Miranda habla con conocimiento de causa. Sabe lo que es ser descartado, que le digan que no tiene nivel, que no sirve. “Muchos me dijeron que no era bueno para esto, que me dedicara a otra cosa. Pero siempre traté de compensarlo con entrega. Creo que eso vale tanto como la técnica”. Y así lo sigue demostrando en la cancha. “Mauri” es de esos delanteros que no dan una por perdida, que contagian, que levantan a su equipo con actitud.
Su historia, tejida entre frustraciones, viajes truncos, sacrificios y sueños por cumplir, muestra una pasión inquebrantable por la pelota.
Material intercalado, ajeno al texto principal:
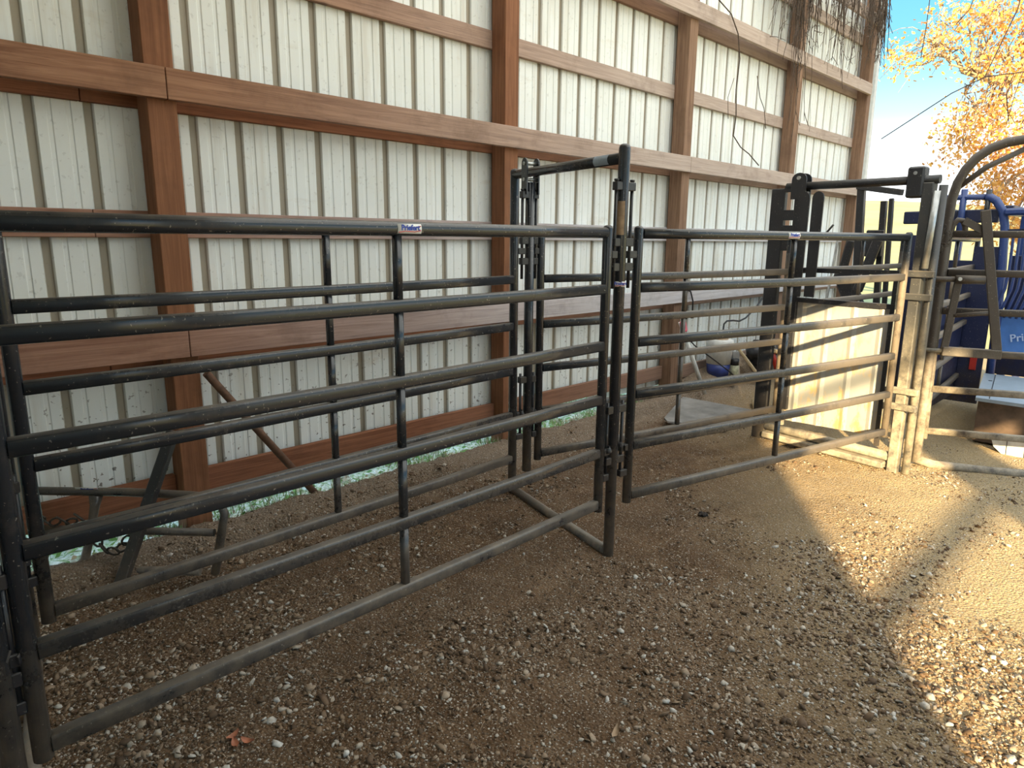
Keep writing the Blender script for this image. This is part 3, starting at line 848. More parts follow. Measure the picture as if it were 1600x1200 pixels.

Es también el reflejo de muchos jugadores que pelean cada fin de semana por su sueño. Y aunque no aparezca en los grandes titulares, Mauricio Miranda ya dejó huella en la Liga Tucumana y promete que irá por más, como esos boxeadores que están a punto de caer, pero no se rinden porque saben que tienen la mano pesada y, con un golpe, pueden cambiar la historia en un segundo.